Canada upsets United States, 8-5, for world lacrosse title

Canada midfielder Kevin Crowley (center) goes behind his back for one of his five goals. The 2012 first-round draft pick of the Wings helped the Canadians avenge a loss to the Americans in their first matchup of the tournament.
Canada midfielder Kevin Crowley (center) goes behind his back for one of his five goals. The 2012 first-round draft pick of the Wings helped the Canadians avenge a loss to the Americans in their first matchup of the tournament. (KARL GEHRING / Denver Post)
Posted: July 21, 2014

COMMERCE CITY, Colo. - Unfortunately for the United States, history did not repeat itself against Canada in the FIL World Lacrosse Championships.

The United States took the opening game of the tournament, beating Canada by 10-7. But the Canadians learned from that loss and defeated the United States, 8-5, to win the 2014 World Lacrosse Championship on Saturday at Dick's Sporting Goods Park.

The upset loss was the first of the tournament for the Americans (6-1), and it marks just the third time in the tournament's history - this was the 12th world championship - that the United States didn't come out on top. This was Canada's third championship, as it also beat the United States in the finals in 2006 and 1978.

"The outcome obviously isn't what we wanted it to be, but overall it's been an unbelievable experience," said backup goalie and Springfield, Delaware County, native Drew Adams. "I think that's what makes it even tougher to deal with."

Kevin Crowley, a 2012 first-round draft pick of the Wings, was the hero for Canada, scoring five goals, and goalie Dillon Ward - who was named tournament MVP - shut down some good scoring chances by the Americans with tough saves in the second half.

Crowley had scored only three goals in the previous six games of the tournament for Canada before Saturday's effort.

"It's surreal right now, it hasn't even set in," Crowley said. "It was a great performance all around."

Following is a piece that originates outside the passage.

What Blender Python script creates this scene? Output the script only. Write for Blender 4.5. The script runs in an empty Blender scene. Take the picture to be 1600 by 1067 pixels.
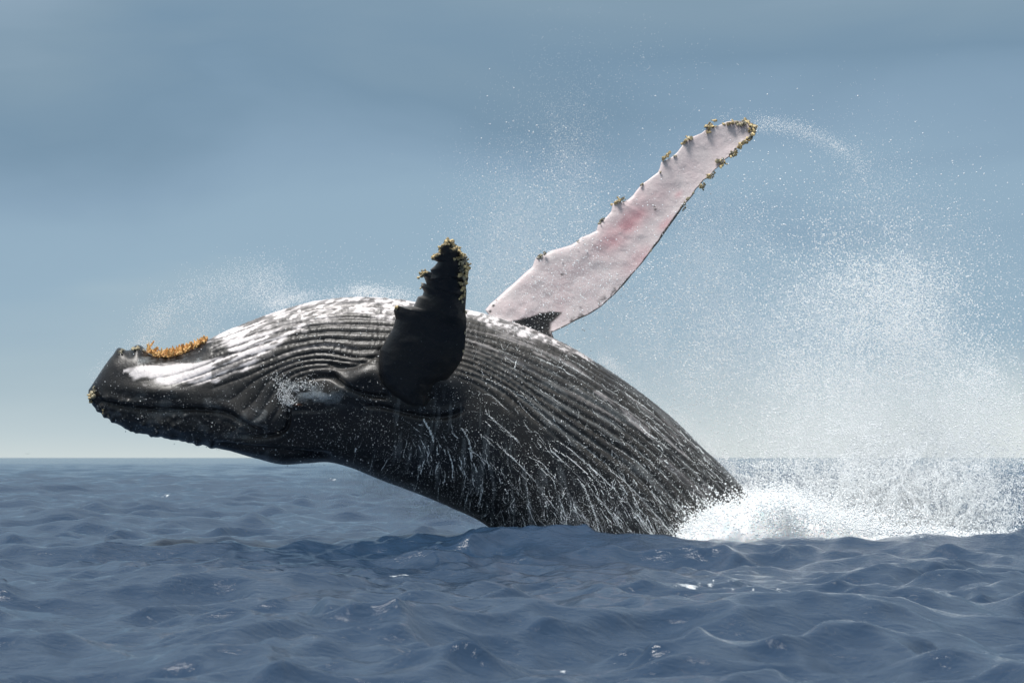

Much like when the teams first matched up on July 10, Canada took an early lead, finishing the first quarter up, 2-0. In the first meeting, Canada built a 3-0 lead early in the second quarter only to see the United States storm back with eight unanswered goals.

That didn't happen this time, as Canada controlled the ball for the majority of the game, and when the Americans were able to get a shot on net, Ward was there.

The few times Canada did make a mistake, it seemed the United States just gave the ball back.

"They played to their strengths," faceoff specialist and Springfield native Greg Gurenlian said of Canada. "They're less athletic than us, they're less skilled than us, and they held the ball for six or seven minutes at a time."

Crowley netted a hat trick in the first half, scoring all of Canada's goals in the first 40 minutes of action. His third goal was the most impressive. After the United States had cut Canada's lead in half early in the second quarter on a goal by Kevin Leveille, Crowley extended the lead with a behind-the-back goal when U.S. goalie Jesse Schwartzman left the net to chase a pop-up.

"Sometimes you just close your eyes and hope for the best, and that was one of those times," Crowley said.

The Americans got a second goal from Leveille, bringing them to within 3-2 early in the third quarter, but they could get no closer.

After a big save by Ward on a Paul Rabil shot that would have tied the game, Crowley scored his fourth goal, and the Canadians quickly scored four more to take an 8-2 lead.

The United States scored three quick goals midway through the fourth quarter, cutting the lead to 8-5. Leveille scored his third goal during the run, but the Americans would run out of time in the comeback effort.